Yeah, it's a great song.
Were you around during that time?
I was born in 1944.
Well, I'm just a year older than you.
We heard all these songs, but we were just little fellas, huh?
Yeah, me too.
Well, what's your best memory, the best memory that you can remember?
Philadelphia the best.
Not that there are so many.
I spun the wheel of fortune here.
There are so many good memories.
But I came up with one that kind of sticks in my mind.
When my uncle back in 1950 took me to the public auditorium and I met Hopalong Cassidy.
Oh boy.
I wish I could have been with you.
And I was wearing my Roy Rogers cowboy suit at the time.
Uh-oh.
And Hopalong Cassidy was there, dressed all in black with a big black hat, two shiny nickel-plated Coke 45s on his hip.
Wasn't he marvelous?
Oh, he was wonderful.
William Boyd, remember?
Yes, I certainly do.
And his horse, I can't remember the name of his horse now.
I remember all of them, as a matter of fact.
I can't remember the name of his horse either, but I'll bet it'll come to me before this broadcast is over.
It was a big, beautiful white horse.
Yes, it was.
And he extended his hand and he said, Howdy, partner.
I said, Hi.
That was just a little favor at the time.
Yeah, I bet you were beaming from ear to ear.
He was our hero.
Yes, he was.
He was our hero.
You know, this is a good program we have tonight.
This is a good idea.
You know what I like to see on the Hour of the Kind?
I can remember this when the family used to crowd around the old Crosley or the Hillco and listen to the old programs.
Well, I've got a special announcement that I'm going to make here in a few minutes, but go ahead.
I think it's going to have something to do with what you're going to say.
Well, you know what?
You have a gift of speaking.
Not all of us are born with that.
Ronald Coleman was one.
James Earl Jones was another one.
Alexander Squirky was another one.
Yeah, but I wish James Earl Jones had not done the Yeah.
I would like to hear Bill Cooper read a Christmas carol by Dickens over the year.

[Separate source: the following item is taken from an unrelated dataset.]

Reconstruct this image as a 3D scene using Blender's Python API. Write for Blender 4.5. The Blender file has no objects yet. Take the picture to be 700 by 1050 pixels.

I'd like to hear Bill Cooper read Robert Service.
You know, I did that last year here on our radio station in the Round Valley.
I read, uh, I read, uh, I read Christmas stories and I played Christmas carols.
Oh, that'd be nice.
On Christmas Eve.
Oh, that'd be nice.
Well, we'll see about doing that.
That would really be nice.
I'd like to hear that.
Well, we'll see if we can do that.
Well, that would be great, sir.
Well, thanks a lot.
You're welcome.
Bye-bye.
And thank you for calling.
And that was a wonderful memory.
I wish I could have been with him.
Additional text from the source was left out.